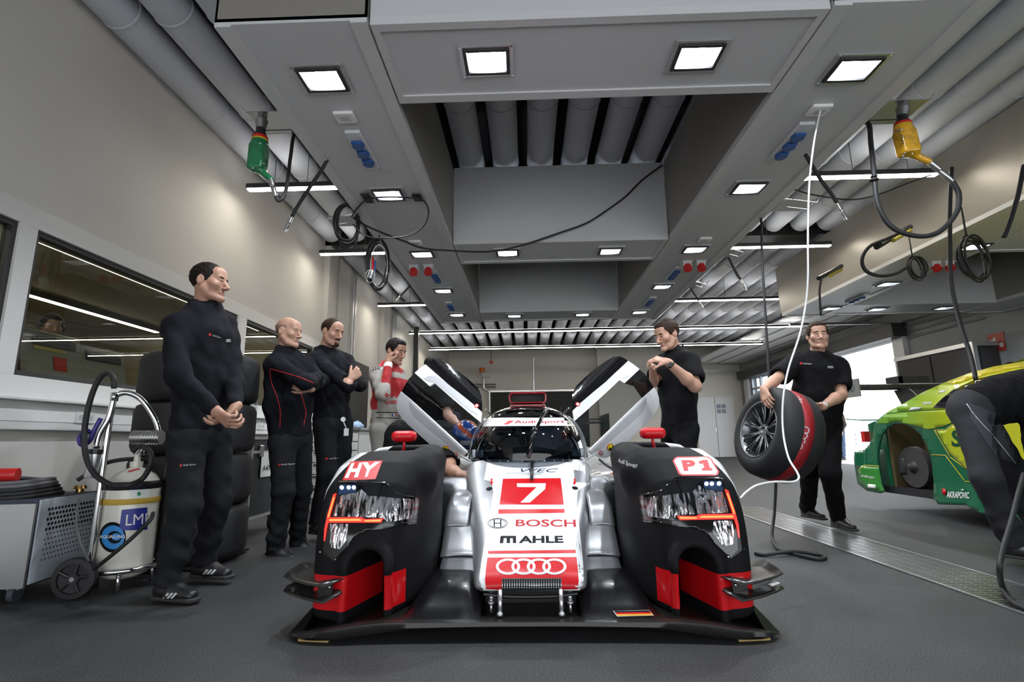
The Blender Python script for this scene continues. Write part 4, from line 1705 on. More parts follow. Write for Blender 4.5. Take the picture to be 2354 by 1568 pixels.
D_ = math.radians
m_screen = glass('windscreen_glass', (0.30, 0.38, 0.46), 0.5, 0.01, 0.9)
canopy_full = canopy_part('roof_temp', D_(-180), D_(180), D_(0.5), D_(89.5), m_gloss, 96, 40)
bC = bvh_of(canopy_full)
bpy.data.objects.remove(canopy_full)
canopy_part('windscreen', D_(-80), D_(80), D_(0.5), D_(44), m_screen, 60, 20)
canopy_part('roof', D_(-105), D_(105), D_(43.5), D_(89.9), m_gloss, 64, 20, 0.001, 0.006)
canopy_part('roof', D_(105), D_(255), D_(0), D_(89.9), m_gloss, 40, 24, 0.001)
for s in (-1, 1):
    # silver pillars framing the screen
    P = [canopy_pt(s * D_(80), D_(e), 0.004) for e in range(0, 46, 5)]
    MB().tube(P, 0.013, 8).build('windscreen_pillar', m_silver, car, sharp=0)
    P = [canopy_pt(s * D_(a), D_(1), 0.006) for a in range(0, 82, 6)]
    MB().tube(P, 0.006, 8).build('windscreen_seal', m_gloss, car, sharp=0)
Z9 = (1060, 820, 0.19133)


def cdl(name, pts, mat, off, parent=None, cell=8):
    return decal(name, poly_faces([zz(pts, *Z9)]), bC, mat, parent or car, off=off, cell=cell)


bd = cdl('sun_strip', [(255, 842), (290, 765), (340, 740), (600, 736), (900, 738), (1350, 735), (1410, 762), (1445, 838), (1100, 832), (850, 836), (500, 836)], m_cwhite, 0.004)
cdl('logo_flag', [(498, 818), (578, 774), (636, 774), (560, 818)], m_cred, 0.006, bd)
decal('lettering', txt('Audi Sport', zz([(640, 816), (1240, 808), (1240, 766), (640, 770)], *Z9), 0.005), bC, m_dred, bd, off=0.006, cell=8)
for c in ((497, 692), (480, 648), (1172, 618)):
    cdl('rivet', ellipse(c, 5, 5, 8), m_chrome, 0.004, cell=20)
# wiper
wa = [canopy_pt(D_(0), D_(3), 0.02), canopy_pt(D_(3), D_(14), 0.02), canopy_pt(D_(13), D_(33), 0.02), canopy_pt(D_(24), D_(45), 0.018), canopy_pt(D_(27), D_(48), 0.016)]
MB().tube(wa, 0.01, 8, radii=[0.016, 0.014, 0.012, 0.006, 0.003]).ell(canopy_pt(D_(4), D_(16), 0.024), (0.022, 0.018, 0.035)).build('wiper_arm', m_gloss, car, sharp=0)
ws = Y(1224, 1060, 3.42)
we = Y(1222, 1103, 3.2)
MB().cyl(ws + Vector((0, 0, 0.006)), we + Vector((0, -0.01, 0.004)), 0.011, 0.009, n=10).cyl(ws + Vector((0, 0.02, -0.01)), ws + Vector((0, -0.005, 0.012)), 0.03, 0.012, n=14).build('wiper_pivot', m_black, car, sharp=0)
# roof intake and its inner vanes
it = MB()
def rr(w, h, r, y, zc, n=6):
    out = []
    for cx, cy, a0 in ((w - r, h - r, 0), (-w + r, h - r, 90), (-w + r, -h + r, 180), (w - r, -h + r, 270)):
        for i in range(n + 1):
            a = D_(a0 + 90 * i / n)
            out.append(Vector((cx + r * math.cos(a) + 0.005, y, zc + cy + r * math.sin(a))))
    return out
iy = 3.98
iz = Y(1225, 914, iy).z
itk = thing  # intake is a part of the car
mbi = MB().ring([rr(0.148, 0.044, 0.03, iy + 0.5, iz - 0.01), rr(0.148, 0.046, 0.03, iy + 0.05, iz), rr(0.144, 0.042, 0.028, iy, iz), rr(0.136, 0.034, 0.022, iy - 0.002, iz), rr(0.133, 0.031, 0.02, iy + 0.02, iz), rr(0.12, 0.02, 0.015, iy + 0.4, iz)], True, False)
intake = mbi.build('roof_intake', M('intake_red', (0.30, 0.004, 0.010), 0.25, coat=0.6), car)
MB().ring([rr(0.135, 0.03, 0.02, iy + 0.12, iz), rr(0.135, 0.03, 0.02, iy + 0.13, iz)], True, True).build('intake_screen', m_int, intake)
iz2 = Y(1225, 936, iy).z
MB().ring([rr(0.140, 0.020, 0.015, iy + 0.4, iz2), rr(0.140, 0.020, 0.015, iy + 0.0, iz2), rr(0.132, 0.012, 0.01, iy, iz2), rr(0.125, 0.008, 0.008, iy + 0.2, iz2)], True, False).build('lower_slot', M('intake_red', (0.42, 0.006, 0.012), 0.22), intake)
MB().box((-0.125, iy + 0.1, iz2 - 0.012), (0.135, iy + 0.11, iz2 + 0.012)).build('slot_screen', m_int, intake)
# aerials
a0, a1 = Y(1227, 900, 4.3), Y(1227, 823, 4.3)
MB().cyl(a0, a0.lerp(a1, 0.35), 0.0045, n=8).cyl(a0.lerp(a1, 0.35), a1, 0.0022, n=8).cyl(a0 - Vector((0, 0, 0.05)), a0, 0.008, n=8).build('aerial', m_alu, car)
for u0, v0, u1, v1 in ((1161, 943, 1154, 930), (1288, 946, 1292, 935)):
    MB().cyl(Y(u0, v0, 4.0), Y(u1, v1, 4.0), 0.004, 0.002, n=6).build('whip_aerial', m_black, car)

# cockpit inside
MB().box((-0.36, 3.65, 0.45), (0.36, 3.7, 0.72)).build('dashboard', m_int, car, bevel=0.03)
MB().box((-0.36, 4.75, 0.3), (0.36, 4.8, 1.0)).build('cockpit_bulkhead', m_int, car)
MB().tube([Vector((-0.1 + 0.13 * math.cos(a), 3.9 + 0.03 * math.sin(a), 0.74 + 0.09 * math.sin(a))) for a in [2 * math.pi * i / 16 for i in range(16)]], 0.012, 8, closed=True).build('steering_wheel', m_black, car, sharp=0)
MB().box((-0.30, 4.35, 0.3), (0.02, 4.45, 0.93)).build('seat', m_int, car, bevel=0.03)
for s in (-1, 1):
    MB().box((s * 0.345 - 0.045, 3.62, 0.675), (s * 0.345 + 0.045, 3.66, 0.735)).build('cockpit_mirror', M('mirror_grey', (0.18, 0.2, 0.22), 0.15, 0.6), car, bevel=0.006)
MB().box((0.245, 3.78, 0.80), (0.29, 3.8, 0.85)).build('rear_reflector', m_cred, car)

# --- mirrors on the fenders
for s in (-1, 1):
    c = Vector((s * 0.703, 2.95, 0.825))
    mb = MB()
    f = SDF(c - Vector((0.1, 0.1, 0.06)), c + Vector((0.1, 0.1, 0.06)), 0.004)
    f.box(c, (0.068, 0.05, 0.031), 0.03, 0.01)
    mo = sdf_obj('wing_mirror', f, m_cred, car, 2)
    MB().tube(spline([c + Vector((0.0, 0.0, -0.02)), c + Vector((-s * 0.0, 0.0, -0.06)), c + Vector((s * 0.02, 0.02, -0.12))], 5), 0.009, 8).build('mirror_stalk', m_cred, mo, sharp=0)
    MB().box(c + Vector((-0.058, 0.048, -0.022)), c + Vector((0.058, 0.053, 0.022))).build('mirror_glass', m_chrome, mo)

# --- gull-wing doors
Z8 = (900, 800, 0.20408)
DP = np.linalg.solve(np.array([[1070, 1040, 1], [1105, 930, 1], [920, 870, 1]], float), np.array([3.50, 3.72, 3.98]))


def door_depth(u, v):
    y = DP[0] * u + DP[1] * v + DP[2]
    # distance beyond the shoulder line where the roof half curls over
    a, b = np.array((978.6, 838.8)), np.array((1108.0, 949.0))
    n = np.array((b[1] - a[1], -(b[0] - a[0])))
    n = n / np.linalg.norm(n)
    d = (np.array((u, v)) - a) @ n
    if d > 0:
        y += 0.00015 * d * d
    else:
        y += 0.00002 * d * d
    return y


def door_patch(name, pts, mat, s, parent, solid=0.016, cell=10, shift=0.0, holes=None):
    p = zz(pts, *Z8)
    vs, fs = poly_faces([(p, [zz(h, *Z8) for h in holes])] if holes else [p])
    vs, fs = cut2d(vs, fs, cell)
    A_, B_ = [], []
    for u, v in vs:
        q = Y(u, v, door_depth(u, v))
        n_ = (Y(u + 2, v, door_depth(u + 2, v)) - q).cross(Y(u, v + 2, door_depth(u, v + 2)) - q).normalized()
        if n_.dot(CAM - q) < 0:
            n_ = -n_
        a, b = q + n_ * (solid / 2 - shift), q - n_ * (solid / 2 + shift)
        if s > 0:
            a.x, b.x = -a.x, -b.x
        A_.append(a)
        B_.append(b)
    if not solid:
        return MB().add(A_, fs).build(name, mat, parent, sharp=0)
    n = len(A_)
    ec = {}
    for f in fs:
        for k in range(len(f)):
            e = (f[k - 1], f[k])
            ec[(min(e), max(e))] = ec.get((min(e), max(e)), []) + [e]
    rim = [(e[0][0], e[0][1], n + e[0][1], n + e[0][0]) for e in ec.values() if len(e) == 1]
    mb = MB().add(A_ + B_, list(fs) + [tuple(n + i for i in f[::-1]) for f in fs] + rim)
    return mb.build(name, mat, parent, sharp=50)


m_doorgl = glass('door_glass', (0.80, 0.84, 0.88), 0.78, 0.015, 1.3)
for s in (-1, 1):
    dlab = 'left gull-wing door raised' if s < 0 else 'right gull-wing door raised'
    low = [(115, 490), (360, 715), (550, 890), (850, 1165), (850, 1185), (815, 1220), (760, 1245), (680, 1260), (620, 1235), (520, 1155), (410, 1055), (300, 955), (200, 865), (130, 790), (85, 730), (66, 660), (68, 600), (85, 545)]
    dr = door_patch('gull_wing_door', low, m_cwhite, s, car)
    dr['label'] = dlab
    up = [(265, 285), (325, 235), (385, 190), (640, 415), (780, 525), (915, 635), (1020, 730), (1005, 840), (930, 780), (700, 585), (490, 400), (435, 435)]
    door_patch('upper_rail', up, m_cwhite, s, dr)
    door_patch('roof_half', [(385, 190), (430, 158), (480, 137), (540, 143), (620, 185), (720, 250), (800, 312), (870, 370), (920, 415), (960, 455), (990, 500), (1008, 550), (1020, 645), (1019, 728), (915, 635), (780, 525), (640, 415)], m_gloss, s, dr)
    door_patch('window', [(115, 490), (155, 415), (200, 345), (265, 285), (435, 435), (490, 400), (700, 585), (930, 780), (1005, 840), (930, 1005), (850, 1165), (550, 890), (360, 715)], m_doorgl, s, dr, solid=0, shift=0.004)
    door_patch('window_mask', [(115, 490), (155, 415), (200, 345), (265, 285), (435, 435), (330, 470), (250, 600)], m_gloss, s, dr, solid=0.004, shift=-0.001)
    door_patch('grey_graphic', [(205, 600), (300, 690), (430, 800), (620, 975), (780, 1130), (830, 1175), (740, 1160), (560, 1010), (400, 880), (260, 760), (215, 680)], M('door_grey', (0.50, 0.51, 0.54), 0.35, coat=0.6), s, dr, solid=0.001, shift=-0.0098)
    door_patch('grey_graphic', [(370, 355), (420, 320), (500, 320), (620, 400), (800, 545), (950, 670), (985, 770), (900, 720), (700, 560), (500, 395), (440, 385)], M('door_grey', (0.50, 0.51, 0.54), 0.35), s, dr, solid=0.001, shift=-0.0098)
    st = door_patch('round_sticker', ellipse((622, 1138), 40, 40, 24), m_cred, s, dr, solid=0.001, shift=-0.0105)
    door_patch('sticker_face', ellipse((622, 1138), 34, 34, 24), M('sticker_yellow', (0.85, 0.72, 0.02), 0.4), s, st, solid=0.001, shift=-0.0118)
    door_patch('sticker_figure', [(590, 1130), (605, 1115), (612, 1150), (640, 1140), (645, 1165), (610, 1172), (592, 1155)], m_ink, s, st, solid=0.001, shift=-0.0131)
    t2 = door_patch('round_sticker', ellipse((731, 1198), 25, 25, 20), m_cred, s, dr, solid=0.001, shift=-0.0105)
    door_patch('sticker_face', ellipse((731, 1198), 17, 17, 20), m_cwhite, s, t2, solid=0.001, shift=-0.0118)
    door_patch('sticker_figure', ellipse((731, 1198), 7, 7, 12), m_ink, s, t2, solid=0.001, shift=-0.0131)
    t3 = door_patch('round_sticker', ellipse((960, 662), 24, 22, 20), m_cred, s, dr, solid=0.001, shift=-0.0105)
    door_patch('sticker_face', ellipse((960, 662), 15, 14, 20), m_cwhite, s, t3, solid=0.001, shift=-0.0118)
    for (a, b) in (((1060, 690), (1125, 755)), ((780, 1215), (895, 1275))):
        q0, q1 = zz([a, b], *Z8)
        p0, p1_ = Y(q0[0], q0[1], 3.66 if a[1] < 900 else 3.5), Y(q1[0], q1[1], 3.8 if a[1] < 900 else 3.47)
        if s > 0:
            p0.x, p1_.x = -p0.x, -p1_.x
        MB().cyl(p0, p1_, 0.006, n=8).build('gas_strut', m_alu, dr)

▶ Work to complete
Set the lines above down again, word for word, from the first through the one containing "return decal(name, poly_faces([zz(pts, *Z9)]), bC, mat, parent"; pictures excluded.

▶ Expected answer
The Blender Python script for this scene continues. Write part 4, from line 1705 on. More parts follow. Write for Blender 4.5. Take the picture to be 2354 by 1568 pixels.
D_ = math.radians
m_screen = glass('windscreen_glass', (0.30, 0.38, 0.46), 0.5, 0.01, 0.9)
canopy_full = canopy_part('roof_temp', D_(-180), D_(180), D_(0.5), D_(89.5), m_gloss, 96, 40)
bC = bvh_of(canopy_full)
bpy.data.objects.remove(canopy_full)
canopy_part('windscreen', D_(-80), D_(80), D_(0.5), D_(44), m_screen, 60, 20)
canopy_part('roof', D_(-105), D_(105), D_(43.5), D_(89.9), m_gloss, 64, 20, 0.001, 0.006)
canopy_part('roof', D_(105), D_(255), D_(0), D_(89.9), m_gloss, 40, 24, 0.001)
for s in (-1, 1):
    # silver pillars framing the screen
    P = [canopy_pt(s * D_(80), D_(e), 0.004) for e in range(0, 46, 5)]
    MB().tube(P, 0.013, 8).build('windscreen_pillar', m_silver, car, sharp=0)
    P = [canopy_pt(s * D_(a), D_(1), 0.006) for a in range(0, 82, 6)]
    MB().tube(P, 0.006, 8).build('windscreen_seal', m_gloss, car, sharp=0)
Z9 = (1060, 820, 0.19133)


def cdl(name, pts, mat, off, parent=None, cell=8):
    return decal(name, poly_faces([zz(pts, *Z9)]), bC, mat, parent or car, off=off, cell=cell)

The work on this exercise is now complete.